A HOUSEHOLDER caught a burglar high on drink and drugs in his house.

York Crown Court heard Michael Gibbons found stranger Craig Beattie walking towards his back door when he investigated a noise in his house in Green Lane, Acomb, at 5.30pm on December 17.

Briony Hartley, prosecuting, said: “He ran and grabbed hold of the defendant. the defendant tried to struggle free but Mr Gibbons grappled with him.

“He held the defendant there for six or seven minutes until his partner came home. She then phoned police who came and arrested the defendant.”

Painter and decorator Beattie, 32, of Lowfields Drive, Acomb, pleaded guilty to burglary.

Beattie was already on a three-month prison sentence suspended for two years on condition he did not commit further offences, York Crown Court heard.

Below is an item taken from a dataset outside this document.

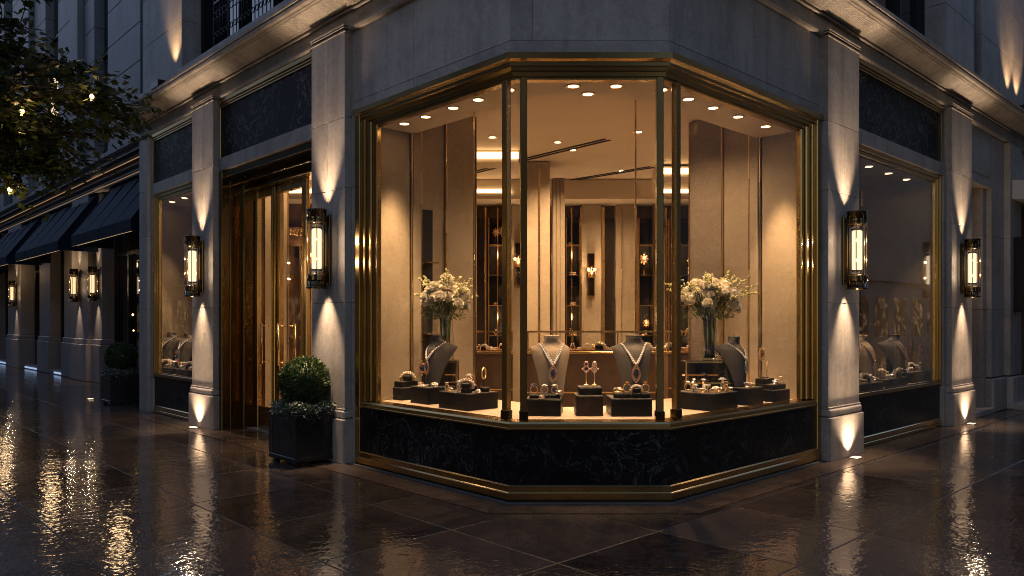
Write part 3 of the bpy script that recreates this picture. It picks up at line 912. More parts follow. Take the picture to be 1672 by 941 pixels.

It had been been imposed for domestic-related offences after he breached a community sentence three times.

But Recorder Julian Smith did not make him serve the three-month sentence.

Instead, he passed a nine-month prison sentence suspended for 18 months for burglary to run alongside the first sentence.

He told Beattie he could stay out of jail if he did 100 hours’ unpaid work and observed an 11-hour nightly curfew for five months at an address away from his family home.

“This was a very serious offence,” the judge said. “It must indeed have been chilling for Mr Gibbons to hear a noise and find you in his house.”

He praised Mr Gibbons for keeping his wits about him and said Beattie was “heavily intoxicated” and may have taken 30 Valium tablets before the house raid.

But the burglar was “genuinely” remorseful and it was his first burglary.

His solicitor advocate, Liam Hassan, said the house raid was out of character for Beattie.

Mr Hassan said it had been committed after his client had been drinking and at a time Beattie was having trouble sleeping because a friend had died.